Exercise =
Return the listing word for word, as given.

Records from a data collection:
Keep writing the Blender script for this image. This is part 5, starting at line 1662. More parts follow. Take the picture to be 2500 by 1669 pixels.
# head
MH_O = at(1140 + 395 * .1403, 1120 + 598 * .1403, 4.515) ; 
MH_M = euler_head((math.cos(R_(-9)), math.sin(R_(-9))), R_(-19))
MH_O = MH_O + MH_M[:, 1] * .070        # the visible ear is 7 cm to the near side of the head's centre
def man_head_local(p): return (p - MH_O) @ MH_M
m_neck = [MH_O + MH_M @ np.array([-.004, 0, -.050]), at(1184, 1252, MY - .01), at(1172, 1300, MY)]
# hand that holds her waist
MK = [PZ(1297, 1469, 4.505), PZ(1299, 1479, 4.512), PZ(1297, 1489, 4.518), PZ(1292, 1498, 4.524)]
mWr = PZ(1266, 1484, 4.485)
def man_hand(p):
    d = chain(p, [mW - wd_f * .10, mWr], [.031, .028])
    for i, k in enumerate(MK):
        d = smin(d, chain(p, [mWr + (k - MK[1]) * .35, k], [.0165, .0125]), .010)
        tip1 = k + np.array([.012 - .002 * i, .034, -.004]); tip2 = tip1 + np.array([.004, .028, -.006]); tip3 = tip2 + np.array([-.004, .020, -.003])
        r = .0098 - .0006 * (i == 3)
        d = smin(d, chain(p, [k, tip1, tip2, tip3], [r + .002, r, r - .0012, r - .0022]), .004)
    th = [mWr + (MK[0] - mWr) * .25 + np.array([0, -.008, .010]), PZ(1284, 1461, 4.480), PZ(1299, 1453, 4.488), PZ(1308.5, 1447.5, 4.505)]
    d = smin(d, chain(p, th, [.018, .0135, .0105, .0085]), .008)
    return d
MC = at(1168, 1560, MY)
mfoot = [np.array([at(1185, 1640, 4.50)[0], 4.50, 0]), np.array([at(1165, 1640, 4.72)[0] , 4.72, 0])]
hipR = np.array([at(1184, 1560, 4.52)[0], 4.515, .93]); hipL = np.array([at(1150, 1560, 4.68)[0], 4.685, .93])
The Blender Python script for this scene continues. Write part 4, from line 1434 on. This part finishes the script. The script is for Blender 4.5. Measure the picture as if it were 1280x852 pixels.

Result for this exercise =
Keep writing the Blender script for this image. This is part 5, starting at line 1662. More parts follow. Take the picture to be 2500 by 1669 pixels.
# head
MH_O = at(1140 + 395 * .1403, 1120 + 598 * .1403, 4.515) ; 
MH_M = euler_head((math.cos(R_(-9)), math.sin(R_(-9))), R_(-19))
MH_O = MH_O + MH_M[:, 1] * .070        # the visible ear is 7 cm to the near side of the head's centre
def man_head_local(p): return (p - MH_O) @ MH_M
m_neck = [MH_O + MH_M @ np.array([-.004, 0, -.050]), at(1184, 1252, MY - .01), at(1172, 1300, MY)]
# hand that holds her waist
MK = [PZ(1297, 1469, 4.505), PZ(1299, 1479, 4.512), PZ(1297, 1489, 4.518), PZ(1292, 1498, 4.524)]
mWr = PZ(1266, 1484, 4.485)
def man_hand(p):
    d = chain(p, [mW - wd_f * .10, mWr], [.031, .028])
    for i, k in enumerate(MK):
        d = smin(d, chain(p, [mWr + (k - MK[1]) * .35, k], [.0165, .0125]), .010)
        tip1 = k + np.array([.012 - .002 * i, .034, -.004]); tip2 = tip1 + np.array([.004, .028, -.006]); tip3 = tip2 + np.array([-.004, .020, -.003])
        r = .0098 - .0006 * (i == 3)
        d = smin(d, chain(p, [k, tip1, tip2, tip3], [r + .002, r, r - .0012, r - .0022]), .004)
    th = [mWr + (MK[0] - mWr) * .25 + np.array([0, -.008, .010]), PZ(1284, 1461, 4.480), PZ(1299, 1453, 4.488), PZ(1308.5, 1447.5, 4.505)]
    d = smin(d, chain(p, th, [.018, .0135, .0105, .0085]), .008)
    return d
MC = at(1168, 1560, MY)
mfoot = [np.array([at(1185, 1640, 4.50)[0], 4.50, 0]), np.array([at(1165, 1640, 4.72)[0] , 4.72, 0])]
hipR = np.array([at(1184, 1560, 4.52)[0], 4.515, .93]); hipL = np.array([at(1150, 1560, 4.68)[0], 4.685, .93])
The Blender Python script for this scene continues. Write part 4, from line 1434 on. This part finishes the script. The script is for Blender 4.5. Measure the picture as if it were 1280x852 pixels.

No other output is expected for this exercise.